*Task statement*
Scan the following material for the string "picture" and copy each line in which it appears.

*Input data*

───

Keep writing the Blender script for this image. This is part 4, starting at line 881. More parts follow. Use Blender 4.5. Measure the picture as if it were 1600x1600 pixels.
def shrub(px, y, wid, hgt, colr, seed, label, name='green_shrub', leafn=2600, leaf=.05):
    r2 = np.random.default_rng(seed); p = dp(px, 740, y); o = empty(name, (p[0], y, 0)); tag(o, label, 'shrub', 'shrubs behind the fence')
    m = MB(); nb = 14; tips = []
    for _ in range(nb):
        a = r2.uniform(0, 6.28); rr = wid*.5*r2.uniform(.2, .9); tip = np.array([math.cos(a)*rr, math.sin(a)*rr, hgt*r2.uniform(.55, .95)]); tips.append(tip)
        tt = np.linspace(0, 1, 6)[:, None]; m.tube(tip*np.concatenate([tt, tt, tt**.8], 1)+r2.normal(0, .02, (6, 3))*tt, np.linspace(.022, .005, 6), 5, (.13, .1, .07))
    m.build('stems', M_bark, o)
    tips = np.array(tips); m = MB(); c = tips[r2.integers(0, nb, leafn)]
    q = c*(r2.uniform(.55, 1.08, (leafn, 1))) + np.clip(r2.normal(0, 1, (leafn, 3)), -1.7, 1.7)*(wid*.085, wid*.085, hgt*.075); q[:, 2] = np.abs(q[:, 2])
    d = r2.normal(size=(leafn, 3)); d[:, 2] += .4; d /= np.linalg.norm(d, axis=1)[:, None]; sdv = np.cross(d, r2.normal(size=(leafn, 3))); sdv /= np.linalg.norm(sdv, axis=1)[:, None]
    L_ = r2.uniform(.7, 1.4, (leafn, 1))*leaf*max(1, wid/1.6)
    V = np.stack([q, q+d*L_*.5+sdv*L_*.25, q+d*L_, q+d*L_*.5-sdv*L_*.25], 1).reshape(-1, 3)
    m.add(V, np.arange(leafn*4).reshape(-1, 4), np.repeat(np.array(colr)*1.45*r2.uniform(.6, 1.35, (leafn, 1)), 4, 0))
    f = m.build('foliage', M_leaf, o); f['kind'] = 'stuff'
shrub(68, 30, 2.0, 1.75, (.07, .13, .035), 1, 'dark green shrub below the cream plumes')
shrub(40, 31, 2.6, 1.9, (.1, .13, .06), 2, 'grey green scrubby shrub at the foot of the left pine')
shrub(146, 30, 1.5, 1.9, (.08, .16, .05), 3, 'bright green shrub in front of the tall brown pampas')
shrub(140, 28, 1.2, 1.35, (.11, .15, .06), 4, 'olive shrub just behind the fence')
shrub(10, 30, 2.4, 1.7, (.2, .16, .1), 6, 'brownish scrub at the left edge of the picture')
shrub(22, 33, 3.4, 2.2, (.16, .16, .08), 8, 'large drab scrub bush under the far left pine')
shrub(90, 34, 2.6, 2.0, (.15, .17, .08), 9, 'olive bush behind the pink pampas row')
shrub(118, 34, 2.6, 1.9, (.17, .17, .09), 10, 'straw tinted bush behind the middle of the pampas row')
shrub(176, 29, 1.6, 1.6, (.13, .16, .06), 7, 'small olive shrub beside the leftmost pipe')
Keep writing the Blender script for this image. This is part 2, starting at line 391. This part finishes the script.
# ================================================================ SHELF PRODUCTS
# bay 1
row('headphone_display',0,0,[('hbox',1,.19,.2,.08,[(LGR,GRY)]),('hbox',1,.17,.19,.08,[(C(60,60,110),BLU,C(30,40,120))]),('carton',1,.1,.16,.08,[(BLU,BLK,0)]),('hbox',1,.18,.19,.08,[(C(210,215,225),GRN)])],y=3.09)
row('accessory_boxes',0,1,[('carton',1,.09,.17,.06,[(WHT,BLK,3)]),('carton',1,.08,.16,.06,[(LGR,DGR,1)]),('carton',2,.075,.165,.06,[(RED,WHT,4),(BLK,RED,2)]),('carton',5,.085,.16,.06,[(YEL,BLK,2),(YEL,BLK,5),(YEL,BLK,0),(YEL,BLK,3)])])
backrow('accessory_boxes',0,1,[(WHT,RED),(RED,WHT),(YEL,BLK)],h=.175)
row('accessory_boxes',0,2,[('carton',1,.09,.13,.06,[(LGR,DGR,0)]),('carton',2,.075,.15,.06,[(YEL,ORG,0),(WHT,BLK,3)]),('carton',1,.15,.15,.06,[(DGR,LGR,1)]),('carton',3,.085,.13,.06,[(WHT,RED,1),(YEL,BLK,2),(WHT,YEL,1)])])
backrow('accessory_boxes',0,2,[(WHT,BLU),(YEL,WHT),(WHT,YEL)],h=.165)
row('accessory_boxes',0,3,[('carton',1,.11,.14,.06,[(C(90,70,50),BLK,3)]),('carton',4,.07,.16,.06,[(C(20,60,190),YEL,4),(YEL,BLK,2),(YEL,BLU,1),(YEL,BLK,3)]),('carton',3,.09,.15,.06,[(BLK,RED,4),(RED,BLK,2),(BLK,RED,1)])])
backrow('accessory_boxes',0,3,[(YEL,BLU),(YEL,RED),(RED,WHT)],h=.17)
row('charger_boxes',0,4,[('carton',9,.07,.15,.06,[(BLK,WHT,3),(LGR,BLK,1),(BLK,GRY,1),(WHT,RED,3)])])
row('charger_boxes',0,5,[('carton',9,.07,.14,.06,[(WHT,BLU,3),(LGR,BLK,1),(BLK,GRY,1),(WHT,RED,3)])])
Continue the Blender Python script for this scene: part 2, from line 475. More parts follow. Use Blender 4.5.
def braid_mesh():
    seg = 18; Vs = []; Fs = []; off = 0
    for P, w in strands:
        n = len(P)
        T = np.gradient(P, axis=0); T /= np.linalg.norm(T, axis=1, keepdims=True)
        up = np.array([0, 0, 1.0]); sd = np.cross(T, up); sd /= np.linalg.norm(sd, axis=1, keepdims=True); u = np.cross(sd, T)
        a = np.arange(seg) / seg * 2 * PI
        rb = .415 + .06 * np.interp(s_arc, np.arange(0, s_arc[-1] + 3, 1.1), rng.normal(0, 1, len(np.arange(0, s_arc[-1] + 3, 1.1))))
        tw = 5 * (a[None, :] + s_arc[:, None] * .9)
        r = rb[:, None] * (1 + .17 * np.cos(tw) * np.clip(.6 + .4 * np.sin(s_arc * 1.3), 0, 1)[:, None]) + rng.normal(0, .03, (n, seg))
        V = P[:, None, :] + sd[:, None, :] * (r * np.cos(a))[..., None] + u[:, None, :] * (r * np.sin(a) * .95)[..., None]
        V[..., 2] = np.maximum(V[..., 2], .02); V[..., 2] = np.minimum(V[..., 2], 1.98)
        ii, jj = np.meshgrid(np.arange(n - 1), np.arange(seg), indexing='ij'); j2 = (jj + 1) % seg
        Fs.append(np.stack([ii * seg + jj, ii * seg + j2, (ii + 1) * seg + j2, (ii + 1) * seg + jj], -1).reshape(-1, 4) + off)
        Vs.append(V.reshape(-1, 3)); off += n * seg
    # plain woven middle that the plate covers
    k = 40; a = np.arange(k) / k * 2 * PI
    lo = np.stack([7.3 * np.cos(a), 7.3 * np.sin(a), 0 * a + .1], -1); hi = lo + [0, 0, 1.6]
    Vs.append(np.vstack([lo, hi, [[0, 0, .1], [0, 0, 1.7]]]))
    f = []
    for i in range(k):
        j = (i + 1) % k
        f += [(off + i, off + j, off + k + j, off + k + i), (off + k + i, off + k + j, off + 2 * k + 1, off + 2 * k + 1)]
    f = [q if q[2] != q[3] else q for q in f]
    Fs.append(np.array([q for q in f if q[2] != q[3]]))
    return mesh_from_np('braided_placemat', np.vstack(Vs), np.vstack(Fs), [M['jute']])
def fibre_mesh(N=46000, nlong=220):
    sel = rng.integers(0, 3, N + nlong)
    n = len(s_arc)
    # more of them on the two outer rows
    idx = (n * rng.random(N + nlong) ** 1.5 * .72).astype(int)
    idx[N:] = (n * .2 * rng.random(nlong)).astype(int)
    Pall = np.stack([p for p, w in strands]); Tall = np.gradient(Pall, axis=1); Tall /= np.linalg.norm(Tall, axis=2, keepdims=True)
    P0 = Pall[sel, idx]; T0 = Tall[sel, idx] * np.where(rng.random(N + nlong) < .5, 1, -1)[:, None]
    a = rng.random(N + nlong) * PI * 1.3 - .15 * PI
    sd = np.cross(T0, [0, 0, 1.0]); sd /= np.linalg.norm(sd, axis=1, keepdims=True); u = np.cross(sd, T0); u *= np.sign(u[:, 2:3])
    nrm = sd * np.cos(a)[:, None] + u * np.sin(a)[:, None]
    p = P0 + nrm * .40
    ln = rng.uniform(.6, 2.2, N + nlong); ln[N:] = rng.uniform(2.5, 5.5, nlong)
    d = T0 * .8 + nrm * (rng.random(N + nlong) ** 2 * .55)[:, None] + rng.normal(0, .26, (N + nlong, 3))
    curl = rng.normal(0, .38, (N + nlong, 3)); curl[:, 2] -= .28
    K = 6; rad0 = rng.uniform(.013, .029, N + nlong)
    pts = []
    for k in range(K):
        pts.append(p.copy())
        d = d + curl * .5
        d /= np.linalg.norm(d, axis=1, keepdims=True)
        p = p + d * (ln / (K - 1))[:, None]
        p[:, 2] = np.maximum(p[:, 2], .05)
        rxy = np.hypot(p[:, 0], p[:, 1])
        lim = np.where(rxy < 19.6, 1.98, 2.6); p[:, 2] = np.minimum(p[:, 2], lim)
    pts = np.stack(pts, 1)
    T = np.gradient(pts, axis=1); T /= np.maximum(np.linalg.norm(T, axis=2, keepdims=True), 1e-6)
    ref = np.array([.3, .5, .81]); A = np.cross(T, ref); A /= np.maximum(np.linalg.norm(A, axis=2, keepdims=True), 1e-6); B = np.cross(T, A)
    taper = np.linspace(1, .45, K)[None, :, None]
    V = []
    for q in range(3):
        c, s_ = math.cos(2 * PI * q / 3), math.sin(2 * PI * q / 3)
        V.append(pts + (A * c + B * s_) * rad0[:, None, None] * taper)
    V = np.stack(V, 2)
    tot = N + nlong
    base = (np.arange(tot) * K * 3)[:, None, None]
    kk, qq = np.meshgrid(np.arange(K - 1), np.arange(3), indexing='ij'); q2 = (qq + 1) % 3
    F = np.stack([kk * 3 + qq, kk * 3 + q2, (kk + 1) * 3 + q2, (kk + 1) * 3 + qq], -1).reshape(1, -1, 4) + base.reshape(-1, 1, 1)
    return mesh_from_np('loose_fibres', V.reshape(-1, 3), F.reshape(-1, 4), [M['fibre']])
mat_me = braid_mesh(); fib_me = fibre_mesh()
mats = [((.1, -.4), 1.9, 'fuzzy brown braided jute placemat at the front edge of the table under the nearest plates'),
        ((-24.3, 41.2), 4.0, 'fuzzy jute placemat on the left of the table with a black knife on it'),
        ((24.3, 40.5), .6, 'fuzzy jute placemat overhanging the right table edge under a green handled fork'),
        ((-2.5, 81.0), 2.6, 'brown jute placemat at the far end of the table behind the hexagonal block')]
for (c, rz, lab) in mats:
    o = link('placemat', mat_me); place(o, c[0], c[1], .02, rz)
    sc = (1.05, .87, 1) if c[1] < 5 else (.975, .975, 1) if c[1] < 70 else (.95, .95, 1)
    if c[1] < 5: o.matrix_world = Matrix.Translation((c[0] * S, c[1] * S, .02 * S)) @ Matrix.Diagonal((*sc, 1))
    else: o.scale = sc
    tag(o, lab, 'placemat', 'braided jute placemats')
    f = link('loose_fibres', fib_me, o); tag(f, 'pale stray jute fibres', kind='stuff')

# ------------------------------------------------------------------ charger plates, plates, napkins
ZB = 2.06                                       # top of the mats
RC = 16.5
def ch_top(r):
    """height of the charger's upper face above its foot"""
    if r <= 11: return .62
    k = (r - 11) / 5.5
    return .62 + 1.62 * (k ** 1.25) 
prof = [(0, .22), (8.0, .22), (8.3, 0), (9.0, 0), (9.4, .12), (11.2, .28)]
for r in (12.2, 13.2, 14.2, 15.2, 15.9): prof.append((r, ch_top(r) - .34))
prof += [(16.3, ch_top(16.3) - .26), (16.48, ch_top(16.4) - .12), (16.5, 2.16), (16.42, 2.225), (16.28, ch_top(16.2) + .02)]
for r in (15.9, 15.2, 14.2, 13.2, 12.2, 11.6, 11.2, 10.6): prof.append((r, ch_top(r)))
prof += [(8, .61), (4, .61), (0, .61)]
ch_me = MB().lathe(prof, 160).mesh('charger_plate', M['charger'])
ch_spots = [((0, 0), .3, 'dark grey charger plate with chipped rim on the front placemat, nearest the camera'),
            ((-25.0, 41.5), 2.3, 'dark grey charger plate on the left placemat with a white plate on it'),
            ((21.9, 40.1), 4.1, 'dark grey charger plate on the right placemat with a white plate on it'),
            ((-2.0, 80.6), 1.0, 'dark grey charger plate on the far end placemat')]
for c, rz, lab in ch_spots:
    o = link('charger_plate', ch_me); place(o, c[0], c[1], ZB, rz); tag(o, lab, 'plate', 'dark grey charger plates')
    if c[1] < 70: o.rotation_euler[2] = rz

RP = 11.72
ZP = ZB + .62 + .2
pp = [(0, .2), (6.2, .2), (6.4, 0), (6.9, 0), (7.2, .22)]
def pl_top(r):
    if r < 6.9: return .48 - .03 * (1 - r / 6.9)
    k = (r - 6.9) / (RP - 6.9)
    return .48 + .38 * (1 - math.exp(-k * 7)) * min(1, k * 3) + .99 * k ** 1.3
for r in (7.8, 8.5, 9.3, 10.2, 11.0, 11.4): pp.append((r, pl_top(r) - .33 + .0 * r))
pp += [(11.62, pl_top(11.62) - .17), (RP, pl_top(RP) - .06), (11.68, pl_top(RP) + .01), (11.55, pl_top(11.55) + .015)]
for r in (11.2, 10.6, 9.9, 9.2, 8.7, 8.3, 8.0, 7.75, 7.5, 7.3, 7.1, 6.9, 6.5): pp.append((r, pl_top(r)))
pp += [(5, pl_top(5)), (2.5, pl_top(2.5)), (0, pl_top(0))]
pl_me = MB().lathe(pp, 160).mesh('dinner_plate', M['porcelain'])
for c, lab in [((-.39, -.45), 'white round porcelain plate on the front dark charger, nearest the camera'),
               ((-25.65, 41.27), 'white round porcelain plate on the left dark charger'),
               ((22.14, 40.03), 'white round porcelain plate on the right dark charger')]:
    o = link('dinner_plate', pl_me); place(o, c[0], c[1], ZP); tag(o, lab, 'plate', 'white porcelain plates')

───

*Result of this exercise*
Keep writing the Blender script for this image. This is part 4, starting at line 881. More parts follow. Use Blender 4.5. Measure the picture as if it were 1600x1600 pixels.
shrub(10, 30, 2.4, 1.7, (.2, .16, .1), 6, 'brownish scrub at the left edge of the picture')